La stratégie qui semble « la plus efficace » est celle qui consiste à faire un don via la prime d’une police d’assurance et à léguer le patrimoine restant à la fin de vie. Le donateur assure sa vie, mais désigne un organisme de charité comme le titulaire
Donnez au suivant. Notre lecteur a accumulé un imposant capital de 4,9 millions de dollars (M$) et il veut utiliser cette richesse pour aider son prochain. Le philanthrope se demande comment planifier ses dons afin de verser le plus gros montant possible aux causes qui lui tiennent à coeur.
La situation
La stratégie d'investissement de monsieur est beaucoup plus audacieuse que ce que la théorie préconiserait pour un retraité de 66 ans.
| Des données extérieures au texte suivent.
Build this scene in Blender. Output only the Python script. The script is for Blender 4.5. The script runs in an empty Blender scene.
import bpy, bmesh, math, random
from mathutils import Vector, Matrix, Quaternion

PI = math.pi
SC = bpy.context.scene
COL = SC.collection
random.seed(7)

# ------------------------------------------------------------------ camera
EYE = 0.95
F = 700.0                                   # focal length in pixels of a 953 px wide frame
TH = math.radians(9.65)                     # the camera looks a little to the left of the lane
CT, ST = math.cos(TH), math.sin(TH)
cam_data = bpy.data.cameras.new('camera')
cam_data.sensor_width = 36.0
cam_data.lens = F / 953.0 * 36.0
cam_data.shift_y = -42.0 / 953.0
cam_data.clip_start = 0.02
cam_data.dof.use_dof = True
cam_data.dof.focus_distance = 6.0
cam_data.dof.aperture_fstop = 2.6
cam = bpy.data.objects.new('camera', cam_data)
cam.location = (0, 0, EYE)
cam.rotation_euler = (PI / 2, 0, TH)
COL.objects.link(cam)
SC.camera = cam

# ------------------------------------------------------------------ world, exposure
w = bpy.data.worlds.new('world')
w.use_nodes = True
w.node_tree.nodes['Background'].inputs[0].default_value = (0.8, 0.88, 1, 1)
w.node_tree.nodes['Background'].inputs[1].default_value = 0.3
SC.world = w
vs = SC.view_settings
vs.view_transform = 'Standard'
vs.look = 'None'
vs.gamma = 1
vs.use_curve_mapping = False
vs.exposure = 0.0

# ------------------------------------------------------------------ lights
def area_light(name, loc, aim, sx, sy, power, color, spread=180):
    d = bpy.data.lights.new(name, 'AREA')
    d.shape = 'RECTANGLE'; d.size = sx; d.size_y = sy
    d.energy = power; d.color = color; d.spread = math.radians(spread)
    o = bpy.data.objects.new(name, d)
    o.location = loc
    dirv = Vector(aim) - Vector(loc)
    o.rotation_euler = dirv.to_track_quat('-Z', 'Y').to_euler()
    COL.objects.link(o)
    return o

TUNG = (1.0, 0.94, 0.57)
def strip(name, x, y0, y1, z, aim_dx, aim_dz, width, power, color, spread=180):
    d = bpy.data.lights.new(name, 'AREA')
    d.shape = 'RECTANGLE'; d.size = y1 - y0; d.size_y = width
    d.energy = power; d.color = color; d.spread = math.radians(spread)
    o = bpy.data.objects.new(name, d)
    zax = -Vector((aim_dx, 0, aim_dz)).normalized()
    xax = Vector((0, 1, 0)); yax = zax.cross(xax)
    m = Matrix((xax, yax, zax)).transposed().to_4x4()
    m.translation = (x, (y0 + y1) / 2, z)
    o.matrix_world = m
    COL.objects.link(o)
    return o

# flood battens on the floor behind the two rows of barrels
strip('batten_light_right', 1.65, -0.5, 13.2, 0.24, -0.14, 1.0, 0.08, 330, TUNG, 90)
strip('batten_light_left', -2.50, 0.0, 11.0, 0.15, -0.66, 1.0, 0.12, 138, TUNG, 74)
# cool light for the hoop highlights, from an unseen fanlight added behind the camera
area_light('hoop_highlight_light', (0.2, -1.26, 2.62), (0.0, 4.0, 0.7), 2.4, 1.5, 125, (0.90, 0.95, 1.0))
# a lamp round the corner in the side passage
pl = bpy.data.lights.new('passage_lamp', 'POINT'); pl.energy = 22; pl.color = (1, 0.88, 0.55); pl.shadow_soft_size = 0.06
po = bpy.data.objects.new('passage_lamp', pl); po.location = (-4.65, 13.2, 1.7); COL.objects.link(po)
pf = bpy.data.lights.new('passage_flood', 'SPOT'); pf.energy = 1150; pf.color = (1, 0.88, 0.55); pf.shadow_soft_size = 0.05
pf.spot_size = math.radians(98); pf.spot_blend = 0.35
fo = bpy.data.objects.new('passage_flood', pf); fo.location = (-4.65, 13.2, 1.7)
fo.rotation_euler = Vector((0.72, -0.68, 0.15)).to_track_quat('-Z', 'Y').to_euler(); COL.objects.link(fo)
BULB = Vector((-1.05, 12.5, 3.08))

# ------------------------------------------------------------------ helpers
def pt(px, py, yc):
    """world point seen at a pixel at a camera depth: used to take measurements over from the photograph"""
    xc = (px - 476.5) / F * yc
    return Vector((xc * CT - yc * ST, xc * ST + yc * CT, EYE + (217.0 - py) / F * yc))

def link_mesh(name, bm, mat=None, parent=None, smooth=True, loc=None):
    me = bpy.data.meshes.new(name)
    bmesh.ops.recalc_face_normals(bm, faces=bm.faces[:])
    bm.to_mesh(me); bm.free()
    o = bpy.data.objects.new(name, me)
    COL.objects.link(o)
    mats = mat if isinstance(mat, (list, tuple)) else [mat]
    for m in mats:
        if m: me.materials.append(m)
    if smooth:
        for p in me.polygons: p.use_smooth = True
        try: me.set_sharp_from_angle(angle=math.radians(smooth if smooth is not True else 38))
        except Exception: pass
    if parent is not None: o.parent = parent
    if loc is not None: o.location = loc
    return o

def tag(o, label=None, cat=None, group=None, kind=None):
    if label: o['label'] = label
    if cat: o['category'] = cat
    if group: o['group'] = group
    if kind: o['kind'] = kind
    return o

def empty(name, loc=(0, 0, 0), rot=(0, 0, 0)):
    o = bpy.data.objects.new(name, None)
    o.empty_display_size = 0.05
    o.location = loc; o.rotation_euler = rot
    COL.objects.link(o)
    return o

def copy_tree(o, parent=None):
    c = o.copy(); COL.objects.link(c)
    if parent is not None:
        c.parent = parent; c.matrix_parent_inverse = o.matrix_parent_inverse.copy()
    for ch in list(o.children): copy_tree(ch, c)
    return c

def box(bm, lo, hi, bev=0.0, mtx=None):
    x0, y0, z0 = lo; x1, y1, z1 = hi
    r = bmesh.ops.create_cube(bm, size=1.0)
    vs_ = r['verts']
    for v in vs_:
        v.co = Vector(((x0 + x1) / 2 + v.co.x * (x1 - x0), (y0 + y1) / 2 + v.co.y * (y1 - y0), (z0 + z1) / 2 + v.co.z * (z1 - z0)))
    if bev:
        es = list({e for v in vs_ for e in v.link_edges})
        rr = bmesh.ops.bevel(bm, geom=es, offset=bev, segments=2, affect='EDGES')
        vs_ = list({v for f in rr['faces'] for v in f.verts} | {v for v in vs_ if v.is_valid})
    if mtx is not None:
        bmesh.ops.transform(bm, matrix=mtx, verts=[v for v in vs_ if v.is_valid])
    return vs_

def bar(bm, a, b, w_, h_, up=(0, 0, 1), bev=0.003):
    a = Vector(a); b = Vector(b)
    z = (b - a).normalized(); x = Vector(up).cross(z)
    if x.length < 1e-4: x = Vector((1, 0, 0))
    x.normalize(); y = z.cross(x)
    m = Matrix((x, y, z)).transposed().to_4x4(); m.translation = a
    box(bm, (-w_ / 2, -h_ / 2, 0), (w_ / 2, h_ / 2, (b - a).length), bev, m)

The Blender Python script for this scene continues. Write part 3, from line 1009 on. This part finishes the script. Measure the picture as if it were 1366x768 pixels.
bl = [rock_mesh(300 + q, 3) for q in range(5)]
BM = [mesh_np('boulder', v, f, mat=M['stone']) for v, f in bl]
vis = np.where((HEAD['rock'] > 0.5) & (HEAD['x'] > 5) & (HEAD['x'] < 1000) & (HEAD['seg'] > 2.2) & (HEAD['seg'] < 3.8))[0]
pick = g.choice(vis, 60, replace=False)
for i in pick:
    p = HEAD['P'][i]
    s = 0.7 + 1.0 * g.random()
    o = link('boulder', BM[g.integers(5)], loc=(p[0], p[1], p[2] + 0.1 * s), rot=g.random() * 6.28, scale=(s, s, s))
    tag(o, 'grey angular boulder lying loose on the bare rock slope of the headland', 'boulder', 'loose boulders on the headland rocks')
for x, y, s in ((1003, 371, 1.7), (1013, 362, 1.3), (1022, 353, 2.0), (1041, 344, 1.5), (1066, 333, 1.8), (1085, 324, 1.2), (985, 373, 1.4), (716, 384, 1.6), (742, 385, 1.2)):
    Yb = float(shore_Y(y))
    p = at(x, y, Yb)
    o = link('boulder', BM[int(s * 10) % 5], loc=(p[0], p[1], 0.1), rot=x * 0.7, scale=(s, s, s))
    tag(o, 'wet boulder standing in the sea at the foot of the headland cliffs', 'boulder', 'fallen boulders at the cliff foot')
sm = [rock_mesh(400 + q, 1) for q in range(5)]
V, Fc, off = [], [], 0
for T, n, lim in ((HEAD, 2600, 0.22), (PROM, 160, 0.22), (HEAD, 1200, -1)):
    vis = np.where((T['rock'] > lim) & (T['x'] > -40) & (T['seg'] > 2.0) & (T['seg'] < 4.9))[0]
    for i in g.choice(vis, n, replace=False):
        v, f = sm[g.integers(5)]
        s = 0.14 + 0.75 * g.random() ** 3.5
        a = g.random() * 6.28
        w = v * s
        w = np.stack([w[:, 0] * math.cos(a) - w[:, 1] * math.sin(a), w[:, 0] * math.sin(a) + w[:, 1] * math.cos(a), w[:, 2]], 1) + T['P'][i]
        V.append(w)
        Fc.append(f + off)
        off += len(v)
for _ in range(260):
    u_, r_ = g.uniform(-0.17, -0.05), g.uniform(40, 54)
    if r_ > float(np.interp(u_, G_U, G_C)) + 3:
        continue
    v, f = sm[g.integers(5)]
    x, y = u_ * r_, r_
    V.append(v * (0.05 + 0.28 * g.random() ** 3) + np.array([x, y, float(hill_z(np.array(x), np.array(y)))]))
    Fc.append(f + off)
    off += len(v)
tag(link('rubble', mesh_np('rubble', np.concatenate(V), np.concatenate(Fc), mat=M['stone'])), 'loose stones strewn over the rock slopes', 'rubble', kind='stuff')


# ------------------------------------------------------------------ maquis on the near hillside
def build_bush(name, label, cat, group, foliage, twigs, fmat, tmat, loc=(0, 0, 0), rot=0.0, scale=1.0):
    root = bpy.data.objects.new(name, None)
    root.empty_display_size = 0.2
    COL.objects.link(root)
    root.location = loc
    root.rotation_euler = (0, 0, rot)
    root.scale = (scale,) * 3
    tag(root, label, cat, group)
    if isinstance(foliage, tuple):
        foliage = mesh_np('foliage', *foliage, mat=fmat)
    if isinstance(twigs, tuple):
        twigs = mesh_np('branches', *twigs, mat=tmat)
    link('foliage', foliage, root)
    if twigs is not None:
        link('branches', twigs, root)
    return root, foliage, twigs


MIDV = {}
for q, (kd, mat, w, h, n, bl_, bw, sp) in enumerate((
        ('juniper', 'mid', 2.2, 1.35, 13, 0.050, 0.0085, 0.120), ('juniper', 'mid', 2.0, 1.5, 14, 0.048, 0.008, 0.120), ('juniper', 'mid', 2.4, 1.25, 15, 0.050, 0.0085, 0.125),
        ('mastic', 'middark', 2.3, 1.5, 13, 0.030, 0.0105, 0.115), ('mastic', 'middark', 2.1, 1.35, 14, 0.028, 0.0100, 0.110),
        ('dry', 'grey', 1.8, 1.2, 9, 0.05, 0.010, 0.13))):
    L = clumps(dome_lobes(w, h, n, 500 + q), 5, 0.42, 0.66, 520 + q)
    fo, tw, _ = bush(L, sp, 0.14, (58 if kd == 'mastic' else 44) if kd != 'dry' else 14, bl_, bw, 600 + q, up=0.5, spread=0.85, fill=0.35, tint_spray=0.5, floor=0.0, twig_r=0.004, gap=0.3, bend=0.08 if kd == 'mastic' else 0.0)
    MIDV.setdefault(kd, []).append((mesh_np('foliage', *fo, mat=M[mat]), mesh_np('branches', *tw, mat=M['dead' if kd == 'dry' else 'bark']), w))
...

Son portefeuille est investi à 100 % dans les actions. Le tiers de la valeur de celui-ci provient d'un emprunt sur marge (effet levier). Le passif est de 1,7 M$ sur un portefeuille d'une valeur totale de 4,9 M$. Ce risque élevé ne menace pas le train de vie de l'investisseur pour autant. Notre lecteur estime qu'il a besoin de 31 000 $ par année pour subvenir à ses besoins.
La fiscalité sera évidemment à prendre en considération dans la planification philanthropique du retraité. Des 4,9 M$, seulement 310 000 $ se trouvent dans des comptes enregistrés. Les revenus tirés des placements entraînent une facture fiscale annuelle d'environ 43 000 $.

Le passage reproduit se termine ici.